Similarly in Norris V Government of the United States of America [2010] UKSC 9, Lord Phillips expressed the test in this way. He said that it is:
"…only the gravest effects of interference with family life which will be capable of rendering extradition disproportionate to the public interest that it serves."
The exercise which has to be carried out by the court therefore is a fact specific exercise requiring careful consideration. It is necessary to have regard to the interests of all of the members of the immediate family (see Beoku-Betts [2009] AC 115). In addition, the best interests of any child directly affected by the decision will be a primary consideration (see ZH (Tanzania) [2011] UKSC 4). In this case it does appear from the ruling of the District Judge that he incorrectly approached the question of proportionality in the balancing exercise which has to be performed on the basis that it is only in the most exceptional circumstances that the return of the person whose extradition is sought could be regarded as disproportionate.
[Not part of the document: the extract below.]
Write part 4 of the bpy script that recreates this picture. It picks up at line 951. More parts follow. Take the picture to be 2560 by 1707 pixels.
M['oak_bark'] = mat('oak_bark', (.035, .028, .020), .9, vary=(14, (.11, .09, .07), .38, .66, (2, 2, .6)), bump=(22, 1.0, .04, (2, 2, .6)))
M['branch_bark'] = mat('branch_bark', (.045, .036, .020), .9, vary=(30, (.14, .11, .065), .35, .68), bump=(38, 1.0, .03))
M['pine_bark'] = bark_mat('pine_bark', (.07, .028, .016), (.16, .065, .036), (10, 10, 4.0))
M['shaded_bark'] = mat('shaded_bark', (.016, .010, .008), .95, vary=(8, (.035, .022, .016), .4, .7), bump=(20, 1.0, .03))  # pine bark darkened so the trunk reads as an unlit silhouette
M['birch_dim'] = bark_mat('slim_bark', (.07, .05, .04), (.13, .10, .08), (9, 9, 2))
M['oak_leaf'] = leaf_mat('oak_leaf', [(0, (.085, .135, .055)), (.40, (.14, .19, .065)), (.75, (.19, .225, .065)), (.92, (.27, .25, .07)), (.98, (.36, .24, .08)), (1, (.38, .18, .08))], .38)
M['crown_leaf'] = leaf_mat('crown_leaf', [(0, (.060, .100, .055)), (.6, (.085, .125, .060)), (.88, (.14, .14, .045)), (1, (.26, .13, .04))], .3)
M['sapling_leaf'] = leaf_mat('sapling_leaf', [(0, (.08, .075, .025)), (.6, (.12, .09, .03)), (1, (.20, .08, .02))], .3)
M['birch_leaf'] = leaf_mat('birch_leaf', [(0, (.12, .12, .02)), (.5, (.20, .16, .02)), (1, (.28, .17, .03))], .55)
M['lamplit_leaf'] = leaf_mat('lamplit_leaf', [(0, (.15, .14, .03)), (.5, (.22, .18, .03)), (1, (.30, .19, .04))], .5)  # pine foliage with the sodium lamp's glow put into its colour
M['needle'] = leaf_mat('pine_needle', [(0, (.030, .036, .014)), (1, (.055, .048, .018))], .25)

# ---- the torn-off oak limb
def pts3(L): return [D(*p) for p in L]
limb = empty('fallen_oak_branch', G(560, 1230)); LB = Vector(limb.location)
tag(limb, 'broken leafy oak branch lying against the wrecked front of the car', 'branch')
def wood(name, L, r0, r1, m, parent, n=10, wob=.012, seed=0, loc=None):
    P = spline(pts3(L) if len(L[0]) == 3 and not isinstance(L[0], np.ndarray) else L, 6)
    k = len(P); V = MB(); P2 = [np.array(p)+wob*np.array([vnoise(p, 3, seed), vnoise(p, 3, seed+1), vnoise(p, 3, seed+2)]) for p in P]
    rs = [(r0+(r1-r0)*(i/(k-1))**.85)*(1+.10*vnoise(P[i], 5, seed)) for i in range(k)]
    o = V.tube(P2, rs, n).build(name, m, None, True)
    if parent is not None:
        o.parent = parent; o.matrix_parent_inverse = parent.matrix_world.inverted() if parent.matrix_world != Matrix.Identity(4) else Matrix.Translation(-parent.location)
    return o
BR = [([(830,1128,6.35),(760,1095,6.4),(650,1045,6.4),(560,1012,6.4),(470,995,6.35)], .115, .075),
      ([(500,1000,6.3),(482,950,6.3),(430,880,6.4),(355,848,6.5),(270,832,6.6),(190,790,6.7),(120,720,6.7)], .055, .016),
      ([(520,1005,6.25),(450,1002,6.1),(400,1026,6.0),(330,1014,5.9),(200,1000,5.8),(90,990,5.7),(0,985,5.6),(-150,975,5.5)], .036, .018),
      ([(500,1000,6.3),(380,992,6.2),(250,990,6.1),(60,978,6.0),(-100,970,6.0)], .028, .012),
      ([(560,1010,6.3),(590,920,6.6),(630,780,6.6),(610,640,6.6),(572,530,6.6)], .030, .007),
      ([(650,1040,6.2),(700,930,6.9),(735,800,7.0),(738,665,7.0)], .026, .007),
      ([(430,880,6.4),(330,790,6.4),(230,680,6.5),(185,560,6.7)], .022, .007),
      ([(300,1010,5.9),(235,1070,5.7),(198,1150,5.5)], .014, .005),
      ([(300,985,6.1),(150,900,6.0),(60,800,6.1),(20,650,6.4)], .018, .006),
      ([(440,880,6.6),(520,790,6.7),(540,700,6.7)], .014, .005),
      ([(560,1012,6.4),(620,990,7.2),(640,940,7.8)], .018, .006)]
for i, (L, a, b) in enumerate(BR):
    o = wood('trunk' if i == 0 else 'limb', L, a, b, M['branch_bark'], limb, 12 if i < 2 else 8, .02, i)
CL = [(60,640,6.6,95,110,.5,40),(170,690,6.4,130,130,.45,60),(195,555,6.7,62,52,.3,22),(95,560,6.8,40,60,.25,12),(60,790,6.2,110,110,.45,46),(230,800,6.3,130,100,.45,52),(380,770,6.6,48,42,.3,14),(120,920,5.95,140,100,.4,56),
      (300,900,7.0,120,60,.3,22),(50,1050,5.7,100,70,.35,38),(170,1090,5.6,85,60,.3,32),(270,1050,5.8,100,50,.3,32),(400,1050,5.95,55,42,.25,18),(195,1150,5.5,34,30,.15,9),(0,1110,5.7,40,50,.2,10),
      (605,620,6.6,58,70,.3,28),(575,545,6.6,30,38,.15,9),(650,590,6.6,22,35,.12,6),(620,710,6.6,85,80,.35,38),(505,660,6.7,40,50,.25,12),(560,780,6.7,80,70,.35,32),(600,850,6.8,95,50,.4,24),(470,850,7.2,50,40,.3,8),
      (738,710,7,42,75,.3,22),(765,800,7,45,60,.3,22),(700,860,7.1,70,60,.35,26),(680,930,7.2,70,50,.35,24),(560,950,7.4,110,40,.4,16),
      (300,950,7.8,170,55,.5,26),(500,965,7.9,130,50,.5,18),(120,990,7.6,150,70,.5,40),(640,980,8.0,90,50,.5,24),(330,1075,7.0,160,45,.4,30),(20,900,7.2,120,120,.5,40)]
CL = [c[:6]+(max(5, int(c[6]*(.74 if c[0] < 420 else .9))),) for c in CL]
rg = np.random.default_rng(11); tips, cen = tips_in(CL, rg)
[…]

In addressing the competing considerations Mr Fidler has urged upon me the fact that the remaining term is at most one year, seven months and 10 days, but that that has to be reduced for the period on remand in custody whilst awaiting extradition. So far this appellant has been in custody for a period of some four months. In addition, it is at this point that Mr Fidler seeks to rely on the possibility that the appellant might be released on licence in Poland before he serves the entirety of his sentence. Even if that were a proper consideration, in the circumstances of the present case it appears that he would have to serve at least a year of his sentence before he would be eligible for release on licence. I consider that the remaining term is a substantial term of imprisonment. So far as the gravity of the offence is concerned, I consider that these were serious offences. Indeed, Mr Fidler accepts that. Moreover, it is entirely legitimate for the government of Poland to seek to enforce its laws in relation to breach of the terms of the conditions of licence. These are weighty considerations in favour of the return of the appellant to Poland.
Against that must be balanced the effect on his immediate family. This family is well settled in this country. They have been here since 2006. The family unit comprises the appellant, his wife and two children, aged 8 and 5. The children are settled in school in Luton. Mr Fidler accepts that it would be open to them to visit their father in Poland but he submits, and I accept, that sending him back would be very disruptive to their lives. In addition, the evidence is that Mrs Kozlow will lose her job in June 2011. If the appellant is returned to Poland no doubt the family will be placed in difficult circumstances. However, I consider that there is nothing here which is capable of outweighing the very important public interest in the prevention of crime and international co-operation in the administration of criminal justice which extradition arrangements are intended to serve.
For these reasons I am unable to conclude that there would be any unjustifiable infringement of article 8 rights if the appellant were returned to serve the balance of his sentence in Poland. Accordingly the appeal will be dismissed.